— Begin —

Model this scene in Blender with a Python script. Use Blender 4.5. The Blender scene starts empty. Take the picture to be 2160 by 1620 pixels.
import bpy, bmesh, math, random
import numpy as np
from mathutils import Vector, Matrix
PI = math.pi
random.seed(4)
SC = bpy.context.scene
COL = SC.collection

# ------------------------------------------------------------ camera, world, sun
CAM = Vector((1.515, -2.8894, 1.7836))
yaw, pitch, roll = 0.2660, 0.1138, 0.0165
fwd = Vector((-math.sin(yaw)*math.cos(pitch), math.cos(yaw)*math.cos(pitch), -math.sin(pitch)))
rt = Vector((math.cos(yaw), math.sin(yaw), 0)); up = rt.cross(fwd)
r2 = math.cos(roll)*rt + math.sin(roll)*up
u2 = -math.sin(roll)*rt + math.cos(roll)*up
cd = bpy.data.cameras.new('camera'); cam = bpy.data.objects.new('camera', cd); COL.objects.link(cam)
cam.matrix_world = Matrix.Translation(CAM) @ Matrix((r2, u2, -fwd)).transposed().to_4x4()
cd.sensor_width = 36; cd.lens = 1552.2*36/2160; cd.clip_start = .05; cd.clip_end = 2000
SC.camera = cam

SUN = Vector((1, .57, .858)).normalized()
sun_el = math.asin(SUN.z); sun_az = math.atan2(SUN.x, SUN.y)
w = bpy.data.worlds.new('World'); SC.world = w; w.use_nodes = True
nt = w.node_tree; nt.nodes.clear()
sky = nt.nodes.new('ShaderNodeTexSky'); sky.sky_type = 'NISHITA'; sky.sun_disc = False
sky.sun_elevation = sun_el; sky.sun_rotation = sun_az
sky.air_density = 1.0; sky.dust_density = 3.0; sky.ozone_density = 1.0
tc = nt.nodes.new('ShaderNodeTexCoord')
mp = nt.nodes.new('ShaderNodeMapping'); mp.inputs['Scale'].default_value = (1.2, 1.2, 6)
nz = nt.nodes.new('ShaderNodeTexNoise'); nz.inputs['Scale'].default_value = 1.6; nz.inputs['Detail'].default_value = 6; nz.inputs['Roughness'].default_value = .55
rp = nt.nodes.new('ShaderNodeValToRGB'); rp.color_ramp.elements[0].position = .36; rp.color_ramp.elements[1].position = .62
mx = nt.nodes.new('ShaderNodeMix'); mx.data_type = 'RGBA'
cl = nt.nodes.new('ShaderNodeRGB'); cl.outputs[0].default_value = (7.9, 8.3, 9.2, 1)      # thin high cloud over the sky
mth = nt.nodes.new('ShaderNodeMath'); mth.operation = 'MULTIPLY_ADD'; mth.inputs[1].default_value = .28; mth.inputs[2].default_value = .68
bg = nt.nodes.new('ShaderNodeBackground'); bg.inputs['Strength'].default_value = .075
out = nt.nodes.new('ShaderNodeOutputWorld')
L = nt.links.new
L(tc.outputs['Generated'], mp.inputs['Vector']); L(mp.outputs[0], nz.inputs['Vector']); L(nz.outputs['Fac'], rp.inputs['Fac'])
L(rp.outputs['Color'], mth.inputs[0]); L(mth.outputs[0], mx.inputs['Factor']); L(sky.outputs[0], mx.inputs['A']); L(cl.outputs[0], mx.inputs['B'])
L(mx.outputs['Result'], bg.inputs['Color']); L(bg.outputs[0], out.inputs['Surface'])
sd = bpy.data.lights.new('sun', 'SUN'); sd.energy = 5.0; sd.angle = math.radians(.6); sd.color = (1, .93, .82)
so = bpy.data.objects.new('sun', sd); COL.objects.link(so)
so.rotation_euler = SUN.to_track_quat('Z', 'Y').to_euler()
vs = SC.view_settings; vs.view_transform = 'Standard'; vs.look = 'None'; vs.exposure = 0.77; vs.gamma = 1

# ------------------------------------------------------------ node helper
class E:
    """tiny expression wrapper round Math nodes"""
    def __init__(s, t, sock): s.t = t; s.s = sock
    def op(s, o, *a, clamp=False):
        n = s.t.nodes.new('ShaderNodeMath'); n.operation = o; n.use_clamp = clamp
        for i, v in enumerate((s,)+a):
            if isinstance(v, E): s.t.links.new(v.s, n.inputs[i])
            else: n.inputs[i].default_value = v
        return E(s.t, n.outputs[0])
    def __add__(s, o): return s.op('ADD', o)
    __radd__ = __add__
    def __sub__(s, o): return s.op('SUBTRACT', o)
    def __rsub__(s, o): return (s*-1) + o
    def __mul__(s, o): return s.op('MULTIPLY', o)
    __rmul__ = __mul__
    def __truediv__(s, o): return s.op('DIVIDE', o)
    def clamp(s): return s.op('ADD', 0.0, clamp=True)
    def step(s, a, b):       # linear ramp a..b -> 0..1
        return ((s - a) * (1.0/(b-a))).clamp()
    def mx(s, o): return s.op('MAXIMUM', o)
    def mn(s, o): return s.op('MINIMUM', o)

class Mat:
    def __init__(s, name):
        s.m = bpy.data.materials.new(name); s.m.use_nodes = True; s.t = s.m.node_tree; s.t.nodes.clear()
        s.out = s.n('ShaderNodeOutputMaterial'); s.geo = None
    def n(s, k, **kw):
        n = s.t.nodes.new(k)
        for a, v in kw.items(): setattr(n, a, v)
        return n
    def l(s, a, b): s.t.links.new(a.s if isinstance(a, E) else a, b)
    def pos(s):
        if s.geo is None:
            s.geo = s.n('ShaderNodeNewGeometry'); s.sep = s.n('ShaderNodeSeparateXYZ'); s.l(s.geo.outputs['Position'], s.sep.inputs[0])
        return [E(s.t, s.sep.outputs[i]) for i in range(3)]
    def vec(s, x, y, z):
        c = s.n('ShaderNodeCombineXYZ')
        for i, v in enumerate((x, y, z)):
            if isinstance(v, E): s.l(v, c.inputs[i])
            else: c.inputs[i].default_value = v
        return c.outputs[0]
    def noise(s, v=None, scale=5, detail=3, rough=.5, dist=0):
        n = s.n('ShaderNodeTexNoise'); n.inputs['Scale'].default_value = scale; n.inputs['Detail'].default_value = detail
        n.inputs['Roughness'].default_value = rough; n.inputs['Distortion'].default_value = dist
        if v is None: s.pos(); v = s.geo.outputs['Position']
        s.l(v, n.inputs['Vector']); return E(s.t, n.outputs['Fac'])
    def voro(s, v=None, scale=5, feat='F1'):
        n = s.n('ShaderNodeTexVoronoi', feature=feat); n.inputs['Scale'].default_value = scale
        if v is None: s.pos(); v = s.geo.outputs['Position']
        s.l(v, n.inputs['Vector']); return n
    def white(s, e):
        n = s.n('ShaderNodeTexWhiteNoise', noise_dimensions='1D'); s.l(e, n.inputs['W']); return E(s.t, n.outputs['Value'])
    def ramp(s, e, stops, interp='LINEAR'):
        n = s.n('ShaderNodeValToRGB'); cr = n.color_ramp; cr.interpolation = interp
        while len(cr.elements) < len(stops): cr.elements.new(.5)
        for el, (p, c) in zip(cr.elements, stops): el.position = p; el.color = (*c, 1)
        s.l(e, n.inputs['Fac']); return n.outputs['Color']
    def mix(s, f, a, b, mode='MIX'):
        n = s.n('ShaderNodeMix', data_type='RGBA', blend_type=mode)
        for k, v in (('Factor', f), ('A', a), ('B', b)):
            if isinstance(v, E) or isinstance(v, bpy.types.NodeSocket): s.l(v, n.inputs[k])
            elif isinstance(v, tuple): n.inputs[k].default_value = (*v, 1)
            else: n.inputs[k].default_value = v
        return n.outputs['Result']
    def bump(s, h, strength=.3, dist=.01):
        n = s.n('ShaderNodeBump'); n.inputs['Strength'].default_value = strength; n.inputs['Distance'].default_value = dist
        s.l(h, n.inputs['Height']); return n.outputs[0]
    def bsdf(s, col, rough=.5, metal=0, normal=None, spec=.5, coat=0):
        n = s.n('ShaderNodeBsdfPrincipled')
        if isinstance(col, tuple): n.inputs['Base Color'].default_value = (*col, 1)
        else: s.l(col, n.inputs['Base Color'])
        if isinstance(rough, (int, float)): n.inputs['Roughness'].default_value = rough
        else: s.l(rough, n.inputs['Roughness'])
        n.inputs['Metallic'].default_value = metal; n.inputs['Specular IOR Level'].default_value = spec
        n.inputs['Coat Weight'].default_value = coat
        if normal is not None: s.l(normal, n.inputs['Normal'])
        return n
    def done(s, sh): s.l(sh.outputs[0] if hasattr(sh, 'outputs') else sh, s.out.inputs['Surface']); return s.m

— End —

**What is expected:**
Return exactly the lines that run from the top of the listing above to the line containing "COL = SC.collection", please, keeping both end lines and leaving out everything else.

**Written response:**
Model this scene in Blender with a Python script. Use Blender 4.5. The Blender scene starts empty. Take the picture to be 2160 by 1620 pixels.
import bpy, bmesh, math, random
import numpy as np
from mathutils import Vector, Matrix
PI = math.pi
random.seed(4)
SC = bpy.context.scene
COL = SC.collection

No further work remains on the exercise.